Am I using the word addiction loosely? No, your honor, I am not. I maintain that the population of this country (which is spread over all of one island and part of another, so I was using the word island loosely in my first sentence) is heavily dependent on the quiz and incapable of going for more than a week without one. This doesn’t apply to every individual, but if we take the population as a whole, addiction isn’t too strong a word.

Chairs for rent, facing the beach. Swanage.

Irrelevant photo: chairs for rent, facing the beach in Swanage

I submit:

Exhibit A: the pub quiz. These are held for entertainment while the participants are in varying stages of inebriation. Pubs that hold them schedule them weekly, indicating that problems would arise if the time between them is extended beyond that interval.

Exhibit B: multiple Radio 4 quiz shows, some of which make fun of quiz shows (see, for example, Exhibit B.1, I haven’t a clue) but are still quiz shows. These also repeat at seven-day intervals and give social approval to quiz addiction.

Exhibit C: village fundraising quiz nights. Yes, people pay money to show up and take a quiz. These are social events, where people compete in teams, reinforcing each other’s addiction. They are held at random intervals, but the social aspect makes them insidious.

And here we’ll take a break from court and gossip in the hall, where I can tell you that I was once asked if I’d pay a pound for a quiz supporting a local folk music group. After a blank moment during which my brain argued about whether I should say “No, I hate quizzes” or buy one and use it for scratch paper, I compromised by saying I’d pay a pound for the privilege of not participating. Everyone went away happy.

I think.

If you’re British, none of this (except maybe my shock and horror over it—and, yeah, the word addiction) is news to you. Of course you think quizzes are entertainment. But if you’re not British—or at least if you’re American, since I’m not all that sure where the rest of the world stands on this earthshaking issue—you’re thinking, They pay money to do what? So let me repeat: The quiz is a form of entertainment in Britain.

But let’s drop the addiction argument, since I only threw it in to justify organizing my examples into exhibits and write “your honor.” We all know an argument like that will fall apart if it’s left out in the rain. And it does rain a lot here.

I have a hard time finding the fun in a quiz. They’re something I escaped when I got out of school—those moments of Quick, prove you finished the reading and understood it. 

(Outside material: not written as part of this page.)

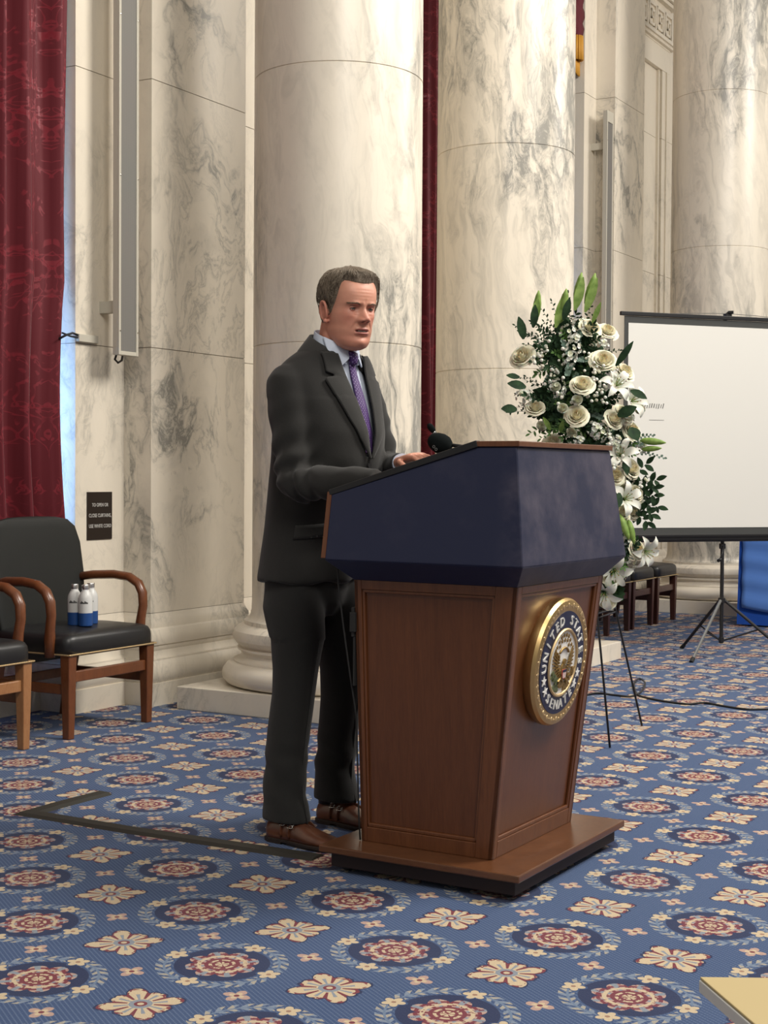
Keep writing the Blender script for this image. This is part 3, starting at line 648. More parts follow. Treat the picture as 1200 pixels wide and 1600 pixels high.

Wild Thing, like me, has trouble figuring out how this is fun, but unlike me she has a phenomenal memory. I’ve come to think of her as my external hard drive. She should do well on them. But a fall-back category of quiz questions involves British pop culture circa, let’s say, 1970. Or whenever. It depends on the age of the person who puts the quiz together—and if the quiz-maker’s playing fair, on the age of the audience. This is stuff Wild Thing can’t possibly know. We weren’t here then.

Every so often, she’ll give the person who put the quiz together a hard time about discriminating against Americans. This is done in fun, although (as the idea that the quiz is entertainment proves) fun is in the eye of the beholder. I don’t know that it’s always heard as a joke. And I don’t know that there isn’t a sharp edge lurking under the joke’s padding.

Talking about what I don’t know may not be a bad place to end a post on quizzes, because they have a way of reminding me what vast fields of knowledge lie beyond my horizons. There’s so much stuff I don’t know. Some of that is a problem, either often or occasionally, but the stuff I can’t answer on the (very few) quizzes I’ve participated in has never yet been anything I care about not knowing.

I understand that not everyone cares about the same things. For some reason—damn, the world’s a baffling place—nobody’s brain is a replica of mine, and the things our brains hold onto and value vary. Why should we score ourselves or let other people score us according to some standard that isn’t ours?

Sorry, that sounded way more serious than I expected. Take it lightly, folks. It won’t be on life’s final exam, and life’s final exam won’t be graded anyway.